● SUPPLIED DATA:
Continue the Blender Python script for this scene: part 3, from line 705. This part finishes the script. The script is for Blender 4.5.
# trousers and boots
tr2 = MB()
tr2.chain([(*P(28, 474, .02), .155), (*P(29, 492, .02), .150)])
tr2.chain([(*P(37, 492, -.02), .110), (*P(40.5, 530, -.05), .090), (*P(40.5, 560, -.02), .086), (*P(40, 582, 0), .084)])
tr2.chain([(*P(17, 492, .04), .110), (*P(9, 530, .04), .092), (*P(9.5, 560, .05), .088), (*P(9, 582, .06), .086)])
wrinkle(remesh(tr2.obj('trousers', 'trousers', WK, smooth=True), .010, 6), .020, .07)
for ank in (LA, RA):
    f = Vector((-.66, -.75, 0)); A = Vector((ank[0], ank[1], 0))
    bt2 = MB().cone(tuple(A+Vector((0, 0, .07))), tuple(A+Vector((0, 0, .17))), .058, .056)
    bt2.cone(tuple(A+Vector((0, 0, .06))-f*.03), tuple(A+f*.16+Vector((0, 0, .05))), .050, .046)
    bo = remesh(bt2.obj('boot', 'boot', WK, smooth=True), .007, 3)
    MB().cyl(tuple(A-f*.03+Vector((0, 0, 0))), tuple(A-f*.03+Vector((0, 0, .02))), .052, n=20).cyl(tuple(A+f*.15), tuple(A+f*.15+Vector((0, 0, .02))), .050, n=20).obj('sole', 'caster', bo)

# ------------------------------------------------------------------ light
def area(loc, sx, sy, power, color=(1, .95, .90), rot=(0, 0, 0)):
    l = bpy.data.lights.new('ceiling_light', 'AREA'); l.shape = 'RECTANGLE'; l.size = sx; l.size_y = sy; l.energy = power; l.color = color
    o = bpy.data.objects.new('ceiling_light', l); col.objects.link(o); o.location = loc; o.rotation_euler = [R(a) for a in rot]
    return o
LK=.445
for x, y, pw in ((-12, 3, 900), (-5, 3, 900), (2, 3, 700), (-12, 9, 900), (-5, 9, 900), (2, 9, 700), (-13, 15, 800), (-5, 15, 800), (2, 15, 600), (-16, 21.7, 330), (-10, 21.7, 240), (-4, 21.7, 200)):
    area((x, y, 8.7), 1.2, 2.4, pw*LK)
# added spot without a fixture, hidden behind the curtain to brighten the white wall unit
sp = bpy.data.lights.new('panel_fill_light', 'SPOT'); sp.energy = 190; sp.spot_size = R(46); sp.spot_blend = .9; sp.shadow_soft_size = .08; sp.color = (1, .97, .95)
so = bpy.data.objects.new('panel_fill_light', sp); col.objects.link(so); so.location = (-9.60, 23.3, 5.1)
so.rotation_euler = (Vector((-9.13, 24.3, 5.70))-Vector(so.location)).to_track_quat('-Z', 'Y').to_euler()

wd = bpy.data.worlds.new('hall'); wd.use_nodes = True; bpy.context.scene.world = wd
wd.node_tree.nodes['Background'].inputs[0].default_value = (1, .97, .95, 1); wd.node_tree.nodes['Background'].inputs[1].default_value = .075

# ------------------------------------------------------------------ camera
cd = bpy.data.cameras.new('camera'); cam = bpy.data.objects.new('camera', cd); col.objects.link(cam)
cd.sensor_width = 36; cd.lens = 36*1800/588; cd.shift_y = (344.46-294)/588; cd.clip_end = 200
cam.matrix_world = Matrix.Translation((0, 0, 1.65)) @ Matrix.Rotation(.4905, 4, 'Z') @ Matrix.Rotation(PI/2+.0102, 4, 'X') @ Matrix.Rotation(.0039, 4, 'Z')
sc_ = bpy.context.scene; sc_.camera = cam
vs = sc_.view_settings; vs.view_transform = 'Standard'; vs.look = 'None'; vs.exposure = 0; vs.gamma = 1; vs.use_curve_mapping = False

● EXERCISE REQUIREMENTS:
Exactly how many lines of the material contain the word "scene"? Write the number alone.

● COMPLETE ANSWER:
3